My favourite Nurse With Wound sounds are the ones that somewhere along the line involve Colin Potter, David Tibet and Andrew Liles. ‘Close To You’ features Tibet and Liles in a fifteen minute mini epic that begins with solemnly played low end piano keys and ends with a Blackpool Tower organ version of the eponymous Burt Bacharach classic [there’s also a snatch about midway of the intro to Andy Williams' take on Can’t Take My Eyes Off Of You - I guess they must have been listening to lots of Burt]. All this had me diving into the Nurse With Wound back catalogue so I played Man With the Woman Face and Chance Meeting and A Sucked Orange and Spiral Insana but not Sylvie and Babs because I don’t like the cut up stuff. But yes, Close To You, classic Nurse material with trademark Nurse sounds such as whispered foreign languages, salamanders sucking up worms and crisp packets being crinkled at loud volumes. A mysterious fifteen minutes worth with each sound being replaced in turn making for a seamless and endlessly curious journey. It goes without saying that the production and engineering standards are of the usual ear boggling quality.

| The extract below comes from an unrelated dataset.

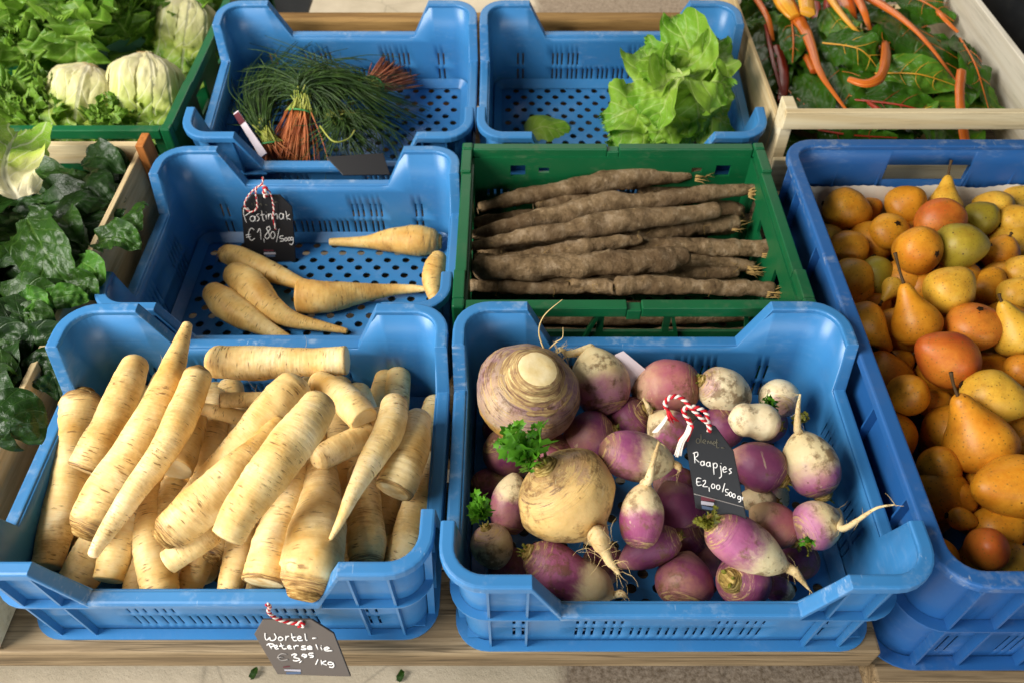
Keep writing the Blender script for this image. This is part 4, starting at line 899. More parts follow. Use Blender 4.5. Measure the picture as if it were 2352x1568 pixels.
TUR = [
 ('egg shaped turnip beside the swede, white one side and pink the other', 1379, 873, .085, 67, (.25, -.85, .2), 1.20, 'egg', 'turnip_pink', None, [(1310, 812, .10, 8), (1285, 800, .11, 4)], None),
 ('dusky red turnip at the back behind the red and white string', 1528, 892, .075, 66, (.9, .1, .2), 1.18, 'egg', 'turnip_dusky', .22, None, None),
 ('creamy white turnip at the back with brown crown pointing left', 1668, 897, .085, 53, (-.85, .35, .2), 1.22, 'egg', 'turnip_white', .34, None, None),
 ('small grey white turnip at the back right with fine rings and green shoots', 1792, 910, .075, 47, (-.2, -.5, .6), .95, 'turnip', 'turnip_white', None, None, (1765, 925, .10, 55, 5, 'sprig_green')),
 ('white turnip with a corky brown scar on its near end', 1730, 970, .11, 45, (.95, -.12, -.1), 1.30, 'waist', 'turnip_white', .40, None, (1818, 970, .10, 35, 3, 'sprig_dull')),
 ('egg shaped turnip at the right, pale pink with its tail root standing up', 1862, 1062, .105, 63, (.30, -.92, .15), 1.22, 'egg', 'turnip_pink', .40, [(1832, 985, .13, 9), (1832, 945, .14, 6), (1838, 905, .15, 2)], None),
 ('glossy egg shaped turnip in the middle, lilac end left and white end right', 1466, 1047, .13, 58, (-.93, .22, .2), 1.55, 'egg', 'turnip_half', None, [(1558, 1070, .13, 8), (1562, 1080, .13, 3)], None),
 ('upright turnip in the middle with a pale curved tail on top', 1475, 1182, .125, 51, (-.12, -.95, .15), 1.45, 'egg', 'turnip_tip', None, [(1490, 1100, .15, 10), (1500, 1060, .16, 7), (1513, 1015, .165, 3)], None),
 ('cream and mauve turnip behind the string ends', 1535, 985, .08, 52, (.6, -.6, .3), 1.05, 'turnip', 'turnip_tip', None, [(1490, 935, .10, 6), (1478, 915, .10, 3)], None),
 ('deep purple turnip behind the lilac and white one', 1350, 1003, .065, 56, (.7, .2, .1), 1.1, 'turnip', 'turnip_purple', .3, None, None),
 ('purple turnip right of the slate tag, ringed crown to the lower right', 1738, 1070, .10, 58, (.85, -.45, .2), 1.12, 'turnip', 'turnip_purple', .40, None, (1835, 1112, .10, 28, 3, 'sprig_dull')),
 ('small tan turnip below the purple one right of the tag', 1735, 1150, .075, 28, (.95, 0, .2), 1.6, 'long', 'turnip_white', .5, None, None),
 ('round white turnip at the right wall with a long trailing root over the rim', 1880, 1200, .10, 56, (-.7, -.3, .2), 1.02, 'turnip', 'turnip_pink', None, [(1935, 1213, .118, 9), (1975, 1190, .145, 5.5), (2015, 1165, .165, 3), (2055, 1158, .172, 1)], (1866, 1240, .125, 30, 3, 'sprig_green')),
 ('mauve turnip with scruffy crown beside the round white one', 1775, 1203, .085, 48, (.75, -.55, .2), 1.25, 'egg', 'turnip_dusky', .45, None, (1850, 1245, .10, 30, 4, 'sprig_dull')),
 ('long purple turnip slanting across the front right, scruffy crown to the upper left', 1722, 1252, .105, 60, (-.82, .50, .1), 1.75, 'long', 'turnip_half', .48, [(1826, 1312, .092, 11), (1842, 1332, .088, 7), (1858, 1352, .085, 3)], (1630, 1212, .125, 45, 4, 'sprig_dull')),
 ('rosy purple turnip at the front showing its pale ringed crown', 1712, 1335, .07, 62, (-.62, .25, .62), 1.12, 'turnip', 'turnip_purple', .50, None, None),
 ('dark purple round turnip at the front, crown turned down', 1574, 1328, .055, 68, (-.25, -.75, .45), .95, 'turnip', 'turnip_purple', .42, None, None),
 ('lumpy turnip in the front left, mauve above and cream below', 1312, 1318, .065, 60, (-.78, .42, .1), 1.85, 'waist', 'turnip_tip', .42, [(1428, 1362, .06, 8), (1440, 1370, .06, 3)], None),
 ('little cream turnip in the front left corner below a leafy stub', 1131, 1258, .07, 50, (-.25, .85, .3), 1.10, 'turnip', 'turnip_white', .30, None, (1108, 1192, .11, 62, 6, 'sprig_green')),
 ('streaky turnip between the big yellow one and the left wall', 1175, 1155, .07, 48, (-.1, -.9, .2), 1.45, 'egg', 'turnip_tip', None, None, None),
 ('violet turnip under the big yellow one, tilted up to the right', 1490, 1265, .07, 44, (.85, .45, .1), 1.75, 'long', 'turnip_purple', .3, None, None),
 ('dark turnip half buried below the slate tag', 1560, 1165, .06, 56, (.3, -.6, .3), 1.2, 'egg', 'turnip_purple', .3, None, None),
 ('turnip in shadow behind the top of the slate tag', 1655, 985, .06, 50, (.4, .5, .2), 1.1, 'turnip', 'turnip_purple', None, None, None),
 ('purple turnip in shadow under the swede', 1170, 1045, .05, 58, (-.3, .4, .2), 1.1, 'turnip', 'turnip_purple', None, None, None),
 ('wine coloured turnip sunk between the egg shaped one and the lilac one', 1440, 965, .055, 52, (.4, .3, .3), 1.1, 'turnip', 'turnip_purple', .3, None, None),
 ('cream turnip tip under the rosy purple one at the front', 1790, 1352, .04, 30, (-.8, .3, .1), 1.3, 'egg', 'turnip_tip', None, None, None),
 ('turnip sunk under the leafy sprig and swede', 1265, 1050, .05, 52, (.2, .5, .2), 1.1, 'turnip', 'turnip_dusky', None, None, None),
 ('reddish turnip at the bottom between tag and upright turnip', 1560, 1240, .045, 50, (.5, .3, .2), 1.2, 'egg', 'turnip_purple', None, None, None),
]
for i, (lb, x, y, z, r, ax, ra, pr, mt, cr, tl, sp) in enumerate(TUR):
    turnip('turnip', lb, 'turnip', x, y, z, r, ax, ra, pr, mt, 210 + i, cr, tl, sp, bend=.1 if pr in ('long', 'waist') else .03, lump=.075 if pr == 'waist' else .055)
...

There’s the book too, another one of those little Lenka Lente books and a story [In French] of an obscure anarchist who in 1893 killed the Serbian minister for France for wearing a decoration in his jacket. But I dare say that most of you reading this couldn’t give a toss about that little fact. Which is a shame because I’m sure there’s some kind of connection to be made here which due to my lousy French I’m missing [I have Frans de Waard’s review to thank for the Serbian minister info]. I can’t chide Lenka Lente for not publishing English language editions of their work but like Frans I feel that us monoglots are only getting half the picture. Our loss is the French speaking worlds gain I suppose.

[As an aside, I think I may actually be warming to 'Blank Capsules ...'. Its taken me a long time but perhaps I'm finally ready for it now.]